Hoş, atmasak da ne olacaktı? Biz bankaya ihtarla "krediden vazgeçtik, evi de almıyoruz, kullanmayacağız" diyecektik, banka da krediyi kullandığımızı ihtar ve iddia ederek her ay faizsiz yatan blokedeki paradan yaklaşık 6 yıl kredi taksitlerini çekecek, kredinin bitmesine 4 yıl kala da para bitince temerrüt nedeniyle krediyi kat edecekti.
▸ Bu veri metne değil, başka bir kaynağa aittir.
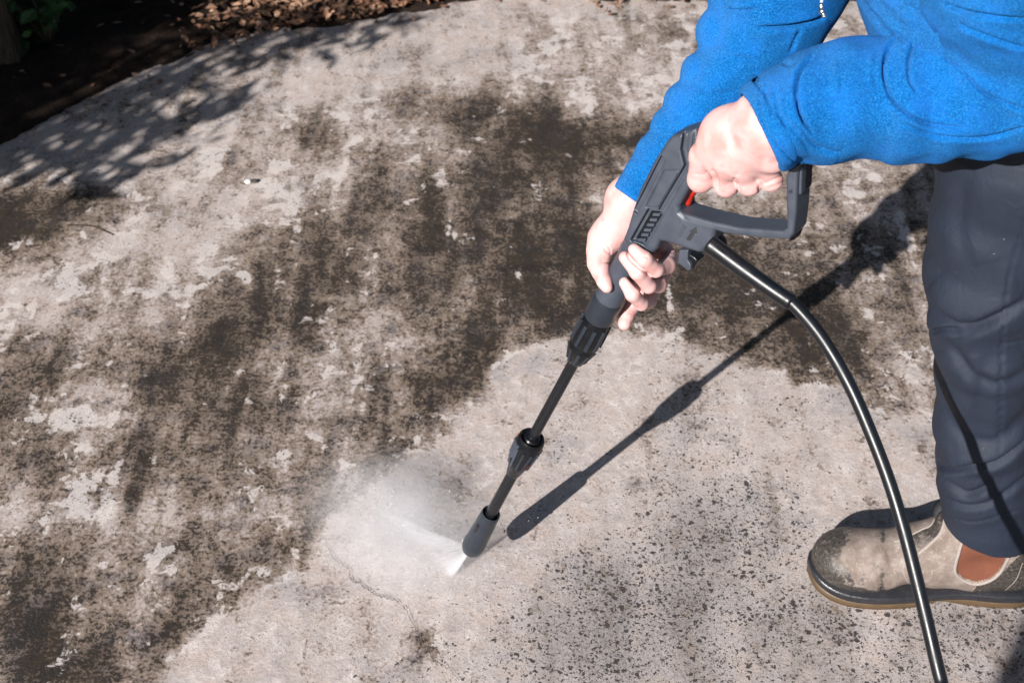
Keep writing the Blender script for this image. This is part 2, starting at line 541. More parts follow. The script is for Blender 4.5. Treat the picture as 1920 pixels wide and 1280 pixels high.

Sonra da aradan geçen yıllarda yukarıda mesleğim üzerine bahse gireceğimi belirttiğim çözümü o yıla kadar " dairelerinin süreklilik arzeden uygulaması" haline getirmiş olan 11/19 HD lerden biri tarafından; hiç satın almadığımız konutun, hiç ödemediğimiz bedelinin finansmanı için kullandığımız kredinin, hiç cebimize girmeyen parasının taksitlerini ödemede temerrüde düştüğümüzden bahisle;

dünyanın parasının!, tarafımızdan alınıp ... A.Ş. ye yıllık %3857435135 faizi ve vekalet ücreti ile birlikte ödenmesine, ve bunun da bize ders olmasına dair verilen yerel mahkeme kararı usul ve yasaya uygun görülmekle

davalı (duruma göre davacı da olabiliriz burada) temyiz nedenleri yerinde görülmeyerek onanacaktı.

Şimdi ise sadece ipoteğin fekkine dair müzekkerenin tapuya verileceği 15 gün boyunca uykularımız kaçacak; diğerinin yanında nedir ki değil mi?

Bir Dip NoT: Her fırsatta TBMM yi bankaların meclisi olmakla itham eden ama ne hikmetse adaleti sadece meclisten bekleyerek diğer aktörler konusunda dikkat çekici şekilde sessiz kalan bilimüm tüketici derneklerine de buradan selam göndermek boynumuzun borcu olsun.